- **Data**:
** Begin **

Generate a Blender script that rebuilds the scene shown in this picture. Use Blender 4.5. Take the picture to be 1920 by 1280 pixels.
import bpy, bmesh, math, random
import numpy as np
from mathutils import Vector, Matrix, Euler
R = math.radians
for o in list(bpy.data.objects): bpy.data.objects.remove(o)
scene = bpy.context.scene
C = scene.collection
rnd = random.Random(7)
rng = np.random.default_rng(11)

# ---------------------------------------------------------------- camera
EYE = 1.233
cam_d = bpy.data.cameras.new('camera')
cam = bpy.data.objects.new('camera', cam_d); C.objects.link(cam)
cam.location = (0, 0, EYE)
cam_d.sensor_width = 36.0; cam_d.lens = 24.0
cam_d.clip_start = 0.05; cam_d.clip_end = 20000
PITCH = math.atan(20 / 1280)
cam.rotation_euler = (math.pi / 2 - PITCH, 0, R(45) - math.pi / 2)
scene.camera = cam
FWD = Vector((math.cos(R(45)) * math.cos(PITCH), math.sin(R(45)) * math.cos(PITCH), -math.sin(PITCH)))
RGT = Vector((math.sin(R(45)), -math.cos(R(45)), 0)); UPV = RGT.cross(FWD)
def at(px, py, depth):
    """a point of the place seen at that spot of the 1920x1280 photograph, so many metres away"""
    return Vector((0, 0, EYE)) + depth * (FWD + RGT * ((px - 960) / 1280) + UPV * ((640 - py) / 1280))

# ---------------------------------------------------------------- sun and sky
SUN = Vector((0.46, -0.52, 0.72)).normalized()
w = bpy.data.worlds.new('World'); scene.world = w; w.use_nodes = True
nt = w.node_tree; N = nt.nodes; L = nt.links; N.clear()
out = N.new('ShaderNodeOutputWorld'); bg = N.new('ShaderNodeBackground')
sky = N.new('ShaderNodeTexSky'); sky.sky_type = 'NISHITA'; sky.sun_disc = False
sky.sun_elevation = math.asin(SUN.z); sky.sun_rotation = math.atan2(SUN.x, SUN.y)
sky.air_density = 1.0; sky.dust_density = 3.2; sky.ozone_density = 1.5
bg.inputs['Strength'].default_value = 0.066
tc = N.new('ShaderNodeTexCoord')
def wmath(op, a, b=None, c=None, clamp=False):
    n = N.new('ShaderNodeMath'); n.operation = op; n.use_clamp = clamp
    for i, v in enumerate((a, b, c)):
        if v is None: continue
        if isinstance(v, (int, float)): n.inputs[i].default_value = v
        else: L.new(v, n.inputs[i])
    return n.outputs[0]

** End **

Nothing should be left out: repeat all of the data exactly.

- **Solution for this problem**:
Generate a Blender script that rebuilds the scene shown in this picture. Use Blender 4.5. Take the picture to be 1920 by 1280 pixels.
import bpy, bmesh, math, random
import numpy as np
from mathutils import Vector, Matrix, Euler
R = math.radians
for o in list(bpy.data.objects): bpy.data.objects.remove(o)
scene = bpy.context.scene
C = scene.collection
rnd = random.Random(7)
rng = np.random.default_rng(11)

# ---------------------------------------------------------------- camera
EYE = 1.233
cam_d = bpy.data.cameras.new('camera')
cam = bpy.data.objects.new('camera', cam_d); C.objects.link(cam)
cam.location = (0, 0, EYE)
cam_d.sensor_width = 36.0; cam_d.lens = 24.0
cam_d.clip_start = 0.05; cam_d.clip_end = 20000
PITCH = math.atan(20 / 1280)
cam.rotation_euler = (math.pi / 2 - PITCH, 0, R(45) - math.pi / 2)
scene.camera = cam
FWD = Vector((math.cos(R(45)) * math.cos(PITCH), math.sin(R(45)) * math.cos(PITCH), -math.sin(PITCH)))
RGT = Vector((math.sin(R(45)), -math.cos(R(45)), 0)); UPV = RGT.cross(FWD)
def at(px, py, depth):
    """a point of the place seen at that spot of the 1920x1280 photograph, so many metres away"""
    return Vector((0, 0, EYE)) + depth * (FWD + RGT * ((px - 960) / 1280) + UPV * ((640 - py) / 1280))

# ---------------------------------------------------------------- sun and sky
SUN = Vector((0.46, -0.52, 0.72)).normalized()
w = bpy.data.worlds.new('World'); scene.world = w; w.use_nodes = True
nt = w.node_tree; N = nt.nodes; L = nt.links; N.clear()
out = N.new('ShaderNodeOutputWorld'); bg = N.new('ShaderNodeBackground')
sky = N.new('ShaderNodeTexSky'); sky.sky_type = 'NISHITA'; sky.sun_disc = False
sky.sun_elevation = math.asin(SUN.z); sky.sun_rotation = math.atan2(SUN.x, SUN.y)
sky.air_density = 1.0; sky.dust_density = 3.2; sky.ozone_density = 1.5
bg.inputs['Strength'].default_value = 0.066
tc = N.new('ShaderNodeTexCoord')
def wmath(op, a, b=None, c=None, clamp=False):
    n = N.new('ShaderNodeMath'); n.operation = op; n.use_clamp = clamp
    for i, v in enumerate((a, b, c)):
        if v is None: continue
        if isinstance(v, (int, float)): n.inputs[i].default_value = v
        else: L.new(v, n.inputs[i])
    return n.outputs[0]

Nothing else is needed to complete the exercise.